2.   Utiliser l’intelligence artificielle pour anticiper

Réagir face à une panne informatique est un impératif mais éviter la panne est une bien meilleure pratique. Comment savoir où sont les fragilités du système ?

La maintenance préventive est une méthodologie qui vise à intervenir sur une machine avant que l’incident ne se produise. Largement répandue dans l’industrie, elle s’exporte bien sur dans le monde des infrastructures informatiques composées d’un ensemble d’éléments dits hardware (la machine elle-même, les réseaux, les firewalls) et middle ware, éléments numériques qui vont permettre aux applications de fonctionner (système d’exploitation, base de données, etc.). Cette trentaine de composants comporte une variabilité gigantesque : technologie des matériels, fournisseurs de solution, version des composants, etc. Capter ces informations dans un lac de données (data lake) et construire un système d’analyse prédictif des pannes de type scoring va grandement faciliter la vie des équipes informatiques en leur permettant de planifier leurs interventions sur l’année. Avec cette politique, une banque a gagné 2h30 de disponibilité par mois, passant de 98,993% à 99,696% de disponibilité.

3.  Séparer l’homme de la machine pour fiabiliser

Une part majeure des pannes informatiques a comme origine le moment où un nouvel élément (le déploiement d’un patch ou d’une fonctionnalité logicielle par exemple) est mis en place. La meilleure pratique connue pour s’en prémunir est l’autonomation : séparer la préparation d’un geste technique de son exécution, qui va être réalisée par un automate.

L’autonomation est au cœur de la méthodologie de continuous integration / continuous deployment, encore très peu répandue dans les DSI. L’idée est que l’ingénieur en charge du déploiement interagit avec un automate composé d’un ensemble de tâches à accomplir (telles que rassembler, packager, intégrer le code) ainsi que de différents systèmes internes de vérification qui vont bloquer les déploiements lorsque des problèmes apparaissent. L’entreprise est alors protégée des erreurs humaines de ses ingénieurs, qui peuvent eux faire évoluer leurs méthodes grâce aux retours que leur fournit l’automate.

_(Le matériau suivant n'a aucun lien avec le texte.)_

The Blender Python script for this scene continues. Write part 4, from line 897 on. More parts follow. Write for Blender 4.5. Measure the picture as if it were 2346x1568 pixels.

Ces trois exemples montrent autant la puissance des nouveaux outils digitaux que leur inutilité si l’on veut faire l’impasse sur les ingénieurs qui interviennent sur les systèmes informatiques. L’entreprise les identifie souvent comme des ressources coûteuses et interchangeables, pour peu que leur CV coche la case connaissance de la technologie A ou du langage B. Or la maîtrise de la qualité de nos environnements numériques complexes dépend tout autant de la connaissance technique que de la capacité à analyser une situation et à prendre les bonnes décisions pour réduire, sans relâche, les risques de panne. Cette compétence, la capacité à résoudre des problèmes complexes, s’acquiert. Le lean management en fait une priorité et les DSI qui l’adoptent obtiennent une meilleure fiabilité et une meilleure résilience de leurs systèmes.